I think it just is what it is.
Q. In getting back to the secondary, has CB Darius Slay had the desired effect on the defense this year, number one; and number two, you’ve made a deliberate decision to go deeper at safety this year than at corner when the 53 was made. Would you have been better served going deeper at corner given the injury history there? (Zach Berman)
JIM SCHWARTZ: I don’t really talk about roster decisions. That’s really not my land to farm right there. So I’ll just leave that for [head coach] Doug [Pederson] and [executive vice president/general manager] Howie [Roseman]. They can address those kind of things.
But as far as Slay, it certainly didn’t show up in the stat sheet as far as like interceptions and things like that. But there were a lot of games that quarterbacks didn’t throw very much at him, including this last game. First play there’s help that should be coming his way on that first play, and it wasn’t there, and it made it look bad for him giving up a long completion, but after that, man, I have a hard time remembering another completion that he gave up after that in this game. He shadowed the best receivers. He’s made some guys disappear. He’s had a couple games that he wasn’t — he probably wasn’t at the top of his game, but I think that more falls to the NFL and the load that we put on him and knowing that you’re not going to pitch a shutout against great receivers every single week.
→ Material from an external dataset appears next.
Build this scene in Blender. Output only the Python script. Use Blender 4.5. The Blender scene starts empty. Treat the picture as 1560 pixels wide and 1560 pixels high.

When we’ve been at our best, we’ve been a man team. Sometimes we’ve had injuries and we’ve had to go away from that and those things, but there were times early in the season that we were playing a ton of man and we were having good success with it, and I think a lot of that did have to do with Darius and his ability to match up on wide receivers.
Another guy, I mentioned Jalen Mills, but Slay is a totally unselfish player, isn’t afraid of the spotlight. I mentioned Seattle a couple weeks ago or however long that’s been, where he took the heat to allow everybody else to do the things that they needed to do, and that’s really an unselfish thing.
Even in this game he was on [Cowboys WR Amari] Cooper, but he saw that we needed to put a fire out and he put himself in a little bit more harm’s way because he knew that the coverage was going to be going somewhere else. But he was up for that challenge.
It’s probably an incomplete when it comes to how it’s gone, but I do think that it’s — he’s done yeoman’s work when it comes to the things that we’ve asked him to do, and like I said, it doesn’t always show up on the stat sheet.
I was talking to him a couple weeks ago, I think it was 2002, maybe 2003, about the best season I’ve ever seen from a corner was [former NFL DB] Samari Rolle with the Tennessee Titans, was — I mean, pitch a shutout every single week and had zero interceptions until the last week of the year, and I think he had one or two. It was against Houston. Didn’t get any votes for the Pro Bowl or anything else because he had zero interceptions. But it was as fine a season as I’ve ever seen from a corner, got everybody covered, quarterbacks wouldn’t throw at him.
So I’m not comparing him to that season, but I would be cautious of judging guys just based on some metrics like interceptions. It’s a little bit like D-line; if you judge guys just on stats, it doesn’t always tell the story. We put a lot of pressure on Slay. He’s been up for it every week, and I think that’s a great comfort to me and for the rest of the team.